Monday, April 7, 2008

walt whitman's niece

Did you know April is National Poetry Month? Do you care? I don't really read a whole lot of poetry, but on Saturday I was inspired to write a poem. I guess it is free-verse which I have always thought is the laziest kind of poem you can write because there's no rhyming or counting syllables or anything. But that is how this came out.
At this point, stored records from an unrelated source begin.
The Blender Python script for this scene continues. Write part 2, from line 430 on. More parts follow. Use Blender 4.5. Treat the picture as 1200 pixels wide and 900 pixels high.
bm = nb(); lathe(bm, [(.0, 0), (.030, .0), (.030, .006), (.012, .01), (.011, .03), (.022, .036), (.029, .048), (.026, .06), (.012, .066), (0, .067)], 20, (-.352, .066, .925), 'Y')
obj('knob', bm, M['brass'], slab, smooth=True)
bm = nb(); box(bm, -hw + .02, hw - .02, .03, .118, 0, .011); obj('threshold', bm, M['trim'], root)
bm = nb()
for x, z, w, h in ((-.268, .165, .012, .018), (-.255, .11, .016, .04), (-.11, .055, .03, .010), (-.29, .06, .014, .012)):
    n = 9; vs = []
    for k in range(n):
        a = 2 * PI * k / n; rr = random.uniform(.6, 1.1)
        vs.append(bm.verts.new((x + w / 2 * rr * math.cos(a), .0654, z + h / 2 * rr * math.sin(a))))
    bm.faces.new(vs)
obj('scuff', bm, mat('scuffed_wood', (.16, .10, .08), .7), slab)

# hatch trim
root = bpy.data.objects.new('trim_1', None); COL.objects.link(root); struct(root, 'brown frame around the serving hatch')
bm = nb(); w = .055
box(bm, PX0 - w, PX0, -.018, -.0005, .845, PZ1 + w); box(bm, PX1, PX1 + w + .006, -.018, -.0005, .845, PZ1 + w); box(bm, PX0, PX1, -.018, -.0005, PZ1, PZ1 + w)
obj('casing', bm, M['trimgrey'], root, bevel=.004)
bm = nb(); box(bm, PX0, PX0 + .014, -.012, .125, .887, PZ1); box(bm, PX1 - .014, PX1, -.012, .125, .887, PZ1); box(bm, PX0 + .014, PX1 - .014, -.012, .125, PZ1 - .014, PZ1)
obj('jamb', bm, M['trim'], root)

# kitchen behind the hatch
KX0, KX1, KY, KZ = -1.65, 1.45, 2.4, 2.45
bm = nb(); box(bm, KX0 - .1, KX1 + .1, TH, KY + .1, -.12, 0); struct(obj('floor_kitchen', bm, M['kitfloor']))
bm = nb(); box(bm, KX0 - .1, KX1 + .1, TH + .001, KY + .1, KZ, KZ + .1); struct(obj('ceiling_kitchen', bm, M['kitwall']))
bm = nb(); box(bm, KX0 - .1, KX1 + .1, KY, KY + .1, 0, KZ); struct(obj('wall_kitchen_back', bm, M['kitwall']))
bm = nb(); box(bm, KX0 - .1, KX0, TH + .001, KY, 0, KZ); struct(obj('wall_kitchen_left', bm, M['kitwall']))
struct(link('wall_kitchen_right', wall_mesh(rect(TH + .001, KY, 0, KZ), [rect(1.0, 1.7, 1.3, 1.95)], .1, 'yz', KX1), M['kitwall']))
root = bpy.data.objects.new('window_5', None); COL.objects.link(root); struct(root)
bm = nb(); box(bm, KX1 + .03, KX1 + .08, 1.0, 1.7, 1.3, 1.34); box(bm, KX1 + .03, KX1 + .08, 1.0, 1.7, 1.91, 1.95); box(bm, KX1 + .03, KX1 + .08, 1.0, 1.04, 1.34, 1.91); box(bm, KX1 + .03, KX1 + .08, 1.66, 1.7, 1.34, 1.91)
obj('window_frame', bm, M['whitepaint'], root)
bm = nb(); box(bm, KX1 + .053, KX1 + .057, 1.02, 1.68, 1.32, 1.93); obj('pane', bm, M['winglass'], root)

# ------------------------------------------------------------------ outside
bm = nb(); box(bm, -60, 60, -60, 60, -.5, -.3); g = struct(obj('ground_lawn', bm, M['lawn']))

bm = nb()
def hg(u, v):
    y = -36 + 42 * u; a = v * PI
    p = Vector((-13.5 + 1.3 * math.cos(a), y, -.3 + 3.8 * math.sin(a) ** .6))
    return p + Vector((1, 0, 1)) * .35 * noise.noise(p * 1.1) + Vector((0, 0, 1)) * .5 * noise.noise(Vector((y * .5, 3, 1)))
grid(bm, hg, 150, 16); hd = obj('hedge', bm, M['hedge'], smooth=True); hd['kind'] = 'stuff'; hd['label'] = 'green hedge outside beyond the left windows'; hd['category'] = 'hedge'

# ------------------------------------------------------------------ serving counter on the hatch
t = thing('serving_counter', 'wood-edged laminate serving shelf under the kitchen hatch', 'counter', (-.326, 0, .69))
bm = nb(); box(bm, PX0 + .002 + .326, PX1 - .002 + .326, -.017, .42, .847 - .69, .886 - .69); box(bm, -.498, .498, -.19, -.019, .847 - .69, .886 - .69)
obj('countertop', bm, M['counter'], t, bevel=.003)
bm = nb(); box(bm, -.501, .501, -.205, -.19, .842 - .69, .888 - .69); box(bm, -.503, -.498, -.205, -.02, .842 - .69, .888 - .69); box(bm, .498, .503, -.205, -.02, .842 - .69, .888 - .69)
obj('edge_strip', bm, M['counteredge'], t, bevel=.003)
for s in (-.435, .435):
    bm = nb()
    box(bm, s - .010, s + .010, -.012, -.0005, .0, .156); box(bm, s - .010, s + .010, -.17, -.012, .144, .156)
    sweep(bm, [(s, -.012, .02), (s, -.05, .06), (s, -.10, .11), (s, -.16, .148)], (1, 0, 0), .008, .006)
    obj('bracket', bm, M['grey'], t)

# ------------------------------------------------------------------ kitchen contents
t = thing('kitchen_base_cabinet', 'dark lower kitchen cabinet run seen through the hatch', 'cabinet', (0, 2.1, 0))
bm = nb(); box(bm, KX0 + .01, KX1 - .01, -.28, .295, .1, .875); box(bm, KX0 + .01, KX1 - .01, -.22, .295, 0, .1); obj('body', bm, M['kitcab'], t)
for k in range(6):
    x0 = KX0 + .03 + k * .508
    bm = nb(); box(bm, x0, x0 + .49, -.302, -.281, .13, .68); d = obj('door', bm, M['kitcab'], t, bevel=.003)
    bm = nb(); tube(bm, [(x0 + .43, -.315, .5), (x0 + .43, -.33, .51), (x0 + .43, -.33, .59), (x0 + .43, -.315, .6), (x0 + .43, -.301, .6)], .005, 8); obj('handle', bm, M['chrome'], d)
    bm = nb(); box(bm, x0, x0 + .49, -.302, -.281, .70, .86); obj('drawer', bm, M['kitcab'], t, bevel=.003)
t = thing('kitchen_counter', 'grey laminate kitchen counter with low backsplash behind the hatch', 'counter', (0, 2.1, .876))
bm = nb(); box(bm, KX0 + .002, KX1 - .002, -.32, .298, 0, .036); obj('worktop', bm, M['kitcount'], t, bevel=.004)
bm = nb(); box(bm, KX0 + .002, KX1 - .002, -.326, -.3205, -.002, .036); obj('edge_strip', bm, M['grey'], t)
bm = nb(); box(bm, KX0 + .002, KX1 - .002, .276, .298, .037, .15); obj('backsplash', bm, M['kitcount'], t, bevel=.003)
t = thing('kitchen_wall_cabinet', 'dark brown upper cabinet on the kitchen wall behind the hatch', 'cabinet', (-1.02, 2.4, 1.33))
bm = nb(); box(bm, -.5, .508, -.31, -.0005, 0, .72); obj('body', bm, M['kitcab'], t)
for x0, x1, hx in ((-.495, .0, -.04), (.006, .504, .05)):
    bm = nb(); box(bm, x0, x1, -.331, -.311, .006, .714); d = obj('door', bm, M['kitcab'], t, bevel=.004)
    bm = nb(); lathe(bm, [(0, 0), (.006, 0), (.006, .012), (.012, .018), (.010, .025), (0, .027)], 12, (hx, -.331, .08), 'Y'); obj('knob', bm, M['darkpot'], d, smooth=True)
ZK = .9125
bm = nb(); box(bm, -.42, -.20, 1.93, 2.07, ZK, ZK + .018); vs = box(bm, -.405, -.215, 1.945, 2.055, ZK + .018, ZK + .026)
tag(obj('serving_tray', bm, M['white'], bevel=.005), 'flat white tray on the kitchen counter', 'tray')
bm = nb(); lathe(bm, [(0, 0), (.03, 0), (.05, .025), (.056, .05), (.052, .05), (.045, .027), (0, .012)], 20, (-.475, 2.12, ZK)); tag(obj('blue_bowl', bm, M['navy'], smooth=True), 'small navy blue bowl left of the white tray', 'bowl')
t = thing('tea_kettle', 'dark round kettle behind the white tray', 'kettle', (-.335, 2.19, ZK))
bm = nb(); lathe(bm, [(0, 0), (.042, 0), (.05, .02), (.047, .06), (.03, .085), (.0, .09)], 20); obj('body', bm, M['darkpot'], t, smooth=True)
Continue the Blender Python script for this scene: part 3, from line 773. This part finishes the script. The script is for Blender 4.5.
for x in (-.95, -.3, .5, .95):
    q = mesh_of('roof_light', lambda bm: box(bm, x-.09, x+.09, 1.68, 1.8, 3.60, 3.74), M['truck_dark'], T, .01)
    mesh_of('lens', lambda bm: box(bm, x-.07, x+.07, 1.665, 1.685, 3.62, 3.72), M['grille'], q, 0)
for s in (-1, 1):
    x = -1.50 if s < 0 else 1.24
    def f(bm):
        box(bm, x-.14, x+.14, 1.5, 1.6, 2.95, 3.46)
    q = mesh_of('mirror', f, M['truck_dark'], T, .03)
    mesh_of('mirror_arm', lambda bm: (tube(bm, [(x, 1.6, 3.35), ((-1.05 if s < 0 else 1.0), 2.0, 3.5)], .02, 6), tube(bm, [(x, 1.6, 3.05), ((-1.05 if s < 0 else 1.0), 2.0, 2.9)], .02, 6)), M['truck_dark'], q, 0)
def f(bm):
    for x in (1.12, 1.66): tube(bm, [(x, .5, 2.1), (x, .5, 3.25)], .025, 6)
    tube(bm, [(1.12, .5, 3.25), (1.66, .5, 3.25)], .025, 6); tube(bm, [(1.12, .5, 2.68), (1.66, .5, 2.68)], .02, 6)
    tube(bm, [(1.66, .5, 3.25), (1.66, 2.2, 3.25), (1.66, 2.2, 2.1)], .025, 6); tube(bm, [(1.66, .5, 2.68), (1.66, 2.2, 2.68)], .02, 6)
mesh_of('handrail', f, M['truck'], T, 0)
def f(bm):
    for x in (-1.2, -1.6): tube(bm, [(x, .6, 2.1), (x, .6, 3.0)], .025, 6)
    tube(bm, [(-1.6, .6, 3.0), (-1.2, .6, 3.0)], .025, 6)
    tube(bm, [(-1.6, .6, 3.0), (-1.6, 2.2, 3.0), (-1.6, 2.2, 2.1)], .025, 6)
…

Waiting for the Comcast Man
-a love poem-

Between eleven and two
I will wait for you.
I hope you come early.
I might be missing a Seinfeld rerun
or something.

One hour down.
I hope you don’t come in the next 20 minutes
Because I am going to eat some pizza
for lunch
and I don’t want to share
and I don’t want it to get cold.

I don’t know what to do with myself.
I’d hate to get really involved in something
and then have to stop.
Maybe I will read a magazine.

The minutes creep from one to two.
Any minute now.
Still nothing.
Why do you make me wait?
The agony.

What is Barack Obama doing right now?

Now you are late
At what point do I call Comcast?
Maybe you came and I missed it
But I’ve been sitting on the couch the whole time!
Still I doubt myself.
Did I write down the wrong time?

You make it at 3
(an hour late)
You do not apologize
You track some dirt in
You reek of smoke
You head outside to look at some wires.

All the work seems to be outside
Fiddling with these wires.
It makes me wonder
why
I even had to be here at all.

You come back in and ask for the remote.
I guess it is time for the complicated set-up.

You turn to me and say,
“Look, I changed the color of your menu screen.
I made it prettier.”

Frankly
I preferred
the old color.

As you leave, I think
“Isn’t this the way it always is with love?”
You wait forever then it’s gone so fast
Just like the repairman from Comcast.